Pada masa pemerintahan Sultan Abdul Kahar, colonial Belanda mendirikan perusahaan perdagangan mereka di Muara Kampeh.Namun
tidak bisa bertahan lamanya pesaing asing dan penolakan dari
orang-orang sekitar memaksa VOC menutup perusahaan pada tahun 1625.

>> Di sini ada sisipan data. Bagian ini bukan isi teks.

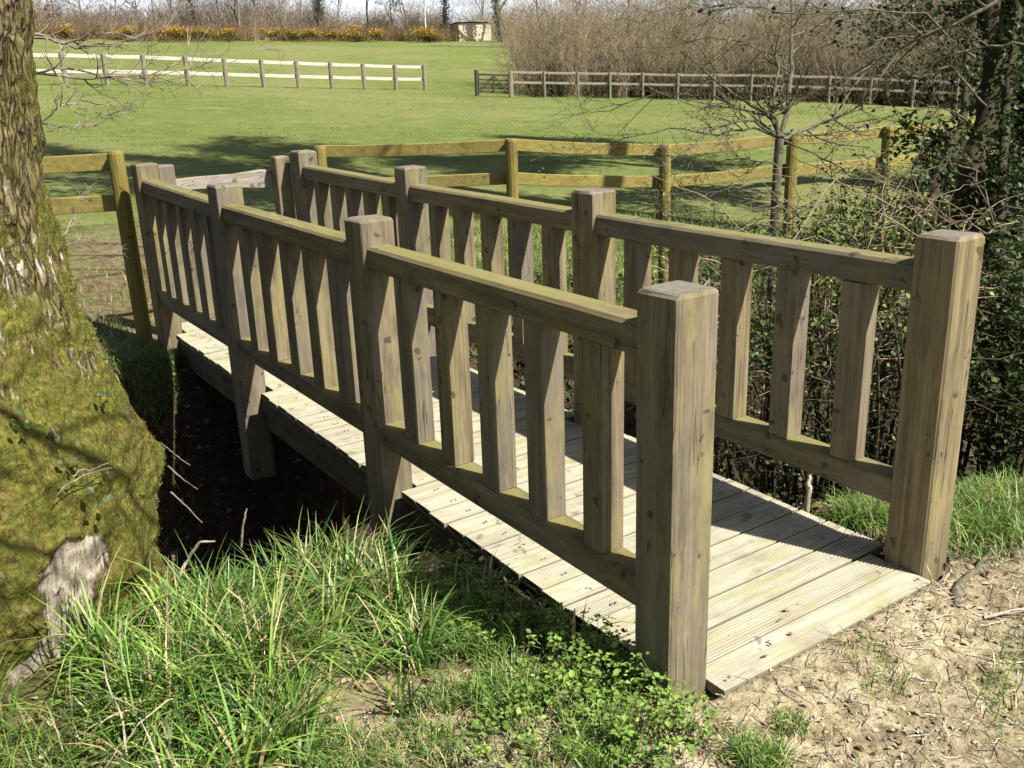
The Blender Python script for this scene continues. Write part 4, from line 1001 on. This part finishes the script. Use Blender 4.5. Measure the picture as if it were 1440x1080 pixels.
blades(gb_, np.stack([x, y, H(x, y)-.005], 1), .05+.10*rg.random(len(x)), .0035, .9, gcol(len(x), rg, .22), .25, 4, rg)
# far bank of the ditch, round the fence
def fbk(x, y):
    return offbridge(x, y, .02)*sst(-.75, -.15, y-y_far(x))*(1-.85*mud_mask(x, y))*(.35+.65*sst(-.2, .15, fbm(x, y, .5, 3, 81)))*(y < 8.2)
x, y = scatter(80000, -2.6, 8, 3.2, 8.2, lambda a, b: np.maximum(fbk(a, b), (a < -.15)*sst(-1.3, -.7, b-y_far(a))*(b < 6.3)*.9), rg)
blades(gb_, np.stack([x, y, H(x, y)-.01], 1), .05+.11*rg.random(len(x)), .006, .8, gcol(len(x), rg, .12)*np.array([1, .92, 1.]), .3, 4, rg)
tag(gb_.build('grass', m_grass, col=True), 'lush green grass tufts around the footbridge and ditch banks', 'grass', kind='stuff')
# field turf
fg = MB()
n = 170000; rr = np.random.default_rng(62); azr = np.radians(rr.uniform(2, 68, n)); dd = 8+62*rr.random(n)**1.7
x = CAM[0]+np.sin(azr)*dd; y = CAM[1]+np.cos(azr)*dd; k = (y > y_far(x)+1.0) & (rr.random(n) > mud_mask(x, y)*.95) & ~((x < 1.2) & (y < 6.8)); x, y, dd = x[k], y[k], dd[k]
c = np.array([(.112, .162, .034), (.145, .19, .047), (.09, .14, .027), (.20, .215, .075)])[rr.integers(0, 4, len(x))]
c = c*(1+.35*fbm(x, y, 2.2, 3, 83))[:, None]
blades(fg, np.stack([x, y, H(x, y)-.01], 1), (.016+.024*rr.random(len(x)))*(.8+.6*sst(-.1, .4, fbm(x, y, 1.5, 3, 84))), .006+.0006*dd, .8, c, .2, 3, rr)
tag(fg.build('field_grass', m_grass, col=True), 'short pasture grass over the sunny field', 'grass', kind='stuff')

# feathery leafed weeds at the foot of the near post
wd = MB(); rw_ = np.random.default_rng(63)
def weedpts(n, cx, cy, rx, ry): return np.stack([cx+rx*rw_.normal(0, 1, n), cy+ry*rw_.normal(0, 1, n)], 1)
cl = np.concatenate([weedpts(20, -.17, .10, .07, .09), weedpts(24, -.26, .27, .12, .10), weedpts(16, -.13, .45, .05, .15), weedpts(12, -.22, -.12, .08, .05), weedpts(12, -.5, .1, .15, .1), weedpts(14, -.2, .9, .08, .2), weedpts(14, -1.9, .9, .2, .2)])
cl = cl[offbridge(cl[:, 0], cl[:, 1], .02)]
for (x, y) in cl:
    z0 = float(H(x, y)); hh = rw_.uniform(.04, .13); nlf = 5
    for j in range(nlf):
        a = rw_.random()*2*PI; tip = np.array([x+math.cos(a)*hh*.5, y+math.sin(a)*hh*.5, z0+hh*rw_.uniform(.6, 1.1)])
        P = np.array([(x, y, z0), (x+(tip[0]-x)*.4, y+(tip[1]-y)*.4, z0+hh*.6), tip]); tubes(wd, P[None], np.array([[.0014, .0012, .001]]), 3, np.array([[.12, .18, .05]]))
        lp_ = tip+rw_.normal(0, 1, (9, 3))*np.array([.014, .014, .004]); leaves(wd, lp_, rw_.uniform(.011, .019), .7, np.array((.17, .26, .055))*rw_.uniform(.7, 1.25), .25, rw_, asp=rw_.uniform(.55, .9))
tag(wd.build('weeds', m_leaf, col=True), 'bright feathery-leafed weeds crowded round the near left post', 'weeds', kind='stuff')

# ground ivy and leaf litter on the banks
lt = MB(); rl = np.random.default_rng(64)
def lit_d(x, y): return litter_mask(x, y)*.9
x, y = scatter(26000, -1.5, 6.5, -.5, 5.6, lit_d, rl)
leaves(lt, np.stack([x, y, H(x, y)+.008*rl.random(len(x))], 1), .048, .55, np.array([(.14, .085, .055), (.20, .13, .085), (.09, .055, .035), (.27, .20, .14)])[rl.integers(0, 4, len(x))], .25, rl, .6)
x, y = scatter(5200, 1.17, 1.9, .35, 2.6, lambda a, b: (b > .45+.0*a)*1., rl)
leaves(lt, np.stack([x, y, H(x, y)+.03*rl.random(len(x))], 1), .045, .5, np.array([(.16, .095, .065), (.22, .14, .10), (.10, .06, .04), (.32, .24, .18)])[rl.integers(0, 4, len(x))], .25, rl, .6)
# small debris on the dry path
x, y = scatter(17000, -1.4, 3.2, -1.5, .3, lambda a, b: np.maximum(mud_mask(a, b), .4)*offbridge(a, b)*(.12+.88*sst(-.05, .3, fbm(a, b, .3, 3, 90))), rl)
leaves(lt, np.stack([x, y, H(x, y)+.006*rl.random(len(x))], 1), .006+.016*rl.random(len(x))**2, .6, np.array([(.26, .20, .13), (.38, .31, .21), (.13, .09, .06), (.50, .43, .32)])[rl.integers(0, 4, len(x))], .25, rl, .6)
x, y = scatter(1500, -1.7, -.1, -.3, 1.3, lambda a, b: nottrunk(a, b)*.6*np.ones_like(a), rl)
leaves(lt, np.stack([x, y, H(x, y)+.012*rl.random(len(x))], 1), .022+.02*rl.random(len(x)), .5, np.array([(.30, .22, .13), (.42, .34, .22), (.16, .11, .06)])[rl.integers(0, 3, len(x))], .25, rl, .6)
x, y = scatter(150, .1, 1.0, -.05, 1.0, lambda a, b: np.exp(-((a-.35)**2+(b-.02)**2)/.02)+.01, rl)
leaves(lt, np.stack([x, y, np.full(len(x), .006)], 1), .02, .7, (.22, .15, .09), .3, rl)
tag(lt.build('leaf_litter', m_litter, col=True), 'brown dead leaves and crumbs on the ditch banks and path', 'leaf litter', kind='stuff')
gi = MB()
x, y = scatter(15000, 1.6, 6.5, .3, 5.6, lambda a, b: sst(.05, .25, fbm(a, b, .5, 3, 92))*.9*offbridge(a, b, .3), rl)
leaves(gi, np.stack([x, y, H(x, y)+.03+.06*rl.random(len(x))], 1), .04, .6, (.045, .085, .025), .4, rl, asp=.9)
x, y = scatter(5200, 2.0, 6.5, 3.6, 6.2, lambda a, b: sst(-.05, .2, fbm(a, b, .4, 3, 93)), rl)
leaves(gi, np.stack([x, y, H(x, y)+.03+.08*rl.random(len(x))], 1), .035, .6, (.09, .14, .035), .4, rl, asp=.9)
tag(gi.build('ground_ivy', m_leaf, col=True), 'green ivy and small leaves carpeting the bank behind the railing', 'ground cover', kind='stuff')
# dry twigs and straw on the soil
tw = MB(); n = 9000; x, y = scatter(n, -1.6, 3.2, -1.5, .5, lambda a, b: offbridge(a, b, .02)*nottrunk(a, b)*.8, rl); m = len(x)
a = rl.random(m)*2*PI; L = .02+.09*rl.random(m)**2; z = H(x, y)+.006; K = 5; tt = np.linspace(-.5, .5, K)
P = np.stack([x[:, None]+np.cos(a)[:, None]*L[:, None]*tt, y[:, None]+np.sin(a)[:, None]*L[:, None]*tt, z[:, None]+0*tt], -1)+rl.normal(0, .002, (m, K, 3)); P[:, :, 2] = np.maximum(P[:, :, 2], H(P[:, :, 0], P[:, :, 1])+.003)
tubes(tw, P, np.full((m, K), .0012)*(.5+1.2*rl.random((m, 1))), 3); tag(tw.build('twig_litter', m_deadtw), 'fine dry twigs and straws strewn over the soil', 'twigs', kind='stuff')
# clods and small stones
cb = MB(); ico = []
def blob(c, s, rr, C):
    na_, nb2 = 7, 5; V = [(0, 0, -1)]
    for i in range(1, nb2):
        th = PI*i/nb2
        for j in range(na_): V.append((math.sin(th)*math.cos(2*PI*j/na_), math.sin(th)*math.sin(2*PI*j/na_), -math.cos(th)))
    V.append((0, 0, 1)); V = np.array(V)*(1+.22*rr.normal(0, 1, (len(V), 1)))*np.array(s)+np.array(c); T = []; F = []
    for j in range(na_):
        T.append((0, 1+(j+1) % na_, 1+j)); e = 1+(nb2-2)*na_; T.append((e+j, e+(j+1) % na_, len(V)-1))
        for i in range(nb2-2): a_ = 1+i*na_+j; b_ = 1+i*na_+(j+1) % na_; F.append((a_, b_, b_+na_, a_+na_))
    cb.add(V, F, T, C=np.tile(C, (len(V), 1)))
x, y = scatter(1500, -1.2, 3.2, -1.5, .5, lambda a, b: mud_mask(a, b)*offbridge(a, b, .03)*(.2+.8*sst(-.1, .2, fbm(a, b, .25, 3, 95))), rl)
for xx, yy in zip(x, y):
    s = .003+.009*rl.random()**3; blob((xx, yy, float(H(xx, yy))+s*.2), (s*rl.uniform(.8, 1.6), s*rl.uniform(.8, 1.6), s*.6), rl, np.array([.40, .31, .19])*rl.uniform(.45, 1.45))
tag(cb.build('clods', m_soilbit, smooth=True, col=True), 'crumbs of dry earth scattered over the path', 'clods', kind='stuff')

# ------------------------------------------------------------------ fallen sticks and the exposed root
def stick(name, label, cat, pts, r, mat=m_deadtw, grp=None, kids=0, tip=.5):
    pts = np.array(pts, float); t = np.linspace(0, 1, len(pts)); tt = np.linspace(0, 1, 14); P = np.stack([np.interp(tt, t, pts[:, i]) for i in range(3)], 1)+rl.normal(0, r*.18, (14, 3))
    mb = MB(); tubes(mb, P[None], (r*(1-(1-tip)*tt)*(1+.12*rl.normal(0, 1, 14)))[None], 8)
    for k in range(kids):
        i = rl.integers(4, 11); d = rl.normal(0, 1, 3); d[2] = abs(d[2])*.4; d /= np.linalg.norm(d); Q = P[i]+d*np.linspace(0, .12, 5)[:, None]+rl.normal(0, .003, (5, 3)); tubes(mb, Q[None], np.linspace(r*.45, r*.2, 5)[None], 5)
    return tag(mb.build(name, mat, smooth=True), label, cat, grp)
def gz(x, y, dz=0.): return (x, y, float(H(x, y))+dz)
def onz(u, v, z):
    d = ray(u, v); return CAM+d*(z-CAM[2])/d[2]
stick('stick', 'pale bent dead stick leaning in the grass beside the trunk', 'stick', [onz(240, 840, .02), onz(262, 790, .12), onz(280, 762, .2), onz(302, 762, .2)], .007)
stick('stick', 'upright broken twig on the lip of the ditch', 'stick', [onz(338, 770, -.02), onz(342, 735, .1), onz(347, 716, .16)], .006)
stick('stick', 'thin forked dead stem rising in the bottom left grass', 'stick', [onz(180, 1078, .02), onz(172, 1010, .12), onz(150, 960, .24), onz(145, 930, .3)], .0035, kids=2)
stick('stick', 'short pale branch lying beside the deck near the grass clump', 'stick', [gz(1.26, .52, .02), gz(1.42, .52, .03), gz(1.62, .58, .05)], .014)
stick('stick', 'knobbly stub poking up beside the deck edge', 'stick', [gz(1.24, .60, 0), (1.25, .60, .06), (1.26, .61, .10)], .013)
stick('stick', 'forked twig lying on the dry path at the lower right', 'stick', [gz(1.02, -.28, .012), gz(1.14, -.33, .02), gz(1.28, -.42, .014)], .006, kids=3)
stick('root', 'exposed tree root crossing the path by the front deck board', 'root', [gz(1.02, -.19, -.012), gz(1.10, -.135, .002), gz(1.24, -.11, .004), gz(1.42, -.07, .0), gz(1.7, .02, -.015)], .017, m_haw)
stick('stick', 'upper broken twig jutting over the dark ditch beside the trunk', 'stick', [onz(225, 622, .25), onz(246, 640, .15), onz(268, 655, .08)], .0042, m_limb)
stick('stick', 'middle broken twig jutting over the dark ditch beside the trunk', 'stick', [onz(236, 655, .15), onz(258, 675, .08), onz(278, 688, .0)], .0042, m_limb)
stick('stick', 'lowest broken twig jutting over the dark ditch beside the trunk', 'stick', [onz(240, 692, .1), onz(262, 712, .02), onz(284, 735, -.06)], .0042, m_limb)

# ------------------------------------------------------------------ sky, sun, render settings
SUN = np.array([.31, -.766, 1.]); SUN /= np.linalg.norm(SUN)
w = bpy.data.worlds.new('World'); S.world = w; w.use_nodes = True; nt = w.node_tree; nt.nodes.clear()
sky = nt.nodes.new('ShaderNodeTexSky'); sky.sky_type = 'NISHITA'; sky.sun_disc = False; sky.sun_elevation = math.asin(SUN[2]); sky.sun_rotation = math.atan2(SUN[0], SUN[1]); sky.air_density = 1.; sky.dust_density = 2.2
tc = nt.nodes.new('ShaderNodeTexCoord'); mp = nt.nodes.new('ShaderNodeMapping'); mp.inputs['Scale'].default_value = (4, 4, 22)
no = nt.nodes.new('ShaderNodeTexNoise'); no.inputs['Scale'].default_value = 1.; no.inputs['Detail'].default_value = 6
mr = nt.nodes.new('ShaderNodeMapRange'); mr.inputs[1].default_value = .36; mr.inputs[2].default_value = .56
mx = nt.nodes.new('ShaderNodeMix'); mx.data_type = 'RGBA'; mx.inputs[7].default_value = (13, 13.8, 15, 1)
bgn = nt.nodes.new('ShaderNodeBackground'); bgn.inputs[1].default_value = .052; ow = nt.nodes.new('ShaderNodeOutputWorld')
L = nt.links.new
L(tc.outputs['Generated'], mp.inputs[0]); L(mp.outputs[0], no.inputs[0]); L(no.outputs['Fac'], mr.inputs[0]); sx_ = nt.nodes.new('ShaderNodeSeparateXYZ'); m2_ = nt.nodes.new('ShaderNodeMapRange'); m2_.inputs[1].default_value = .26; m2_.inputs[2].default_value = .06; m3_ = nt.nodes.new('ShaderNodeMath'); m3_.operation = 'MULTIPLY'
L(tc.outputs['Generated'], sx_.inputs[0]); L(sx_.outputs['Z'], m2_.inputs[0]); L(m2_.outputs[0], m3_.inputs[0]); L(mr.outputs[0], m3_.inputs[1]); L(m3_.outputs[0], mx.inputs[0]); L(sky.outputs[0], mx.inputs[6]); L(mx.outputs[2], bgn.inputs[0]); L(bgn.outputs[0], ow.inputs[0])
sd_ = bpy.data.lights.new('sun', 'SUN'); sd_.energy = 5.; sd_.angle = math.radians(.55); sd_.color = (1., .95, .84)
so = bpy.data.objects.new('sun', sd_); COL.objects.link(so); so.rotation_euler = Vector(SUN).to_track_quat('Z', 'Y').to_euler(); so.location = (5, -10, 15)
S.view_settings.view_transform = 'Standard'; S.view_settings.look = 'None'; S.view_settings.exposure = .95; S.view_settings.gamma = 1
S.render.engine = 'CYCLES'; S.cycles.max_bounces = 5; S.cycles.diffuse_bounces = 1; S.cycles.use_denoising = True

Ketegangan kembali berlanjut pada masa pemerintahan Sultan Abdul Jalil,
beliau harus menghadapi banyak kendala seperti persaingan dengan Sultan
Johor dan tekanan dari VOC sejak ia memberikan izin perdagangan ke
Portugis di Sungai Batanghari. Akhirnya, karena berada di dalam tekanan
beliau harus menyetujui persetujuan perjanjian kerjasama dengan VOC
ditandatangani oleh anaknya, Pangeran Ratu Raden Penulis yang kemudian
menjadi pengganti beliau dan mendapat gelar Sultan Abdul Mahyu Sri
Ingolongo. Suatu ketika dalam periode 1665 – 1690, Sulatan Ingolongo
ditangkap oleh Belanda dan diasingkan ke Pulau Banda. Penangkapan itu
memicu aksi masyarakat dan puncaknya pada masa pemerintahan Sultan Thaha
(1856 – 1904). Pada tahun 1907, Jambi sepenuhnya menyerah kepada
kolonial Belanda.
Setelah
Indonesia merdeka, gerakan masyarakat dan komunitas pemuda yang
didirikan masyarakat Jambi untuk mendukung gerakan pemerintahan
Indonesia. Namun, administrasi pemerintahan tidak berjalan mulus karena
pemberontakan bergolak di seluruh daerah. Tahun 1948, provinsi Sumatera
dibagi menjadi tiga dan Jambi menjadi Provinsi Sumatera Tengah.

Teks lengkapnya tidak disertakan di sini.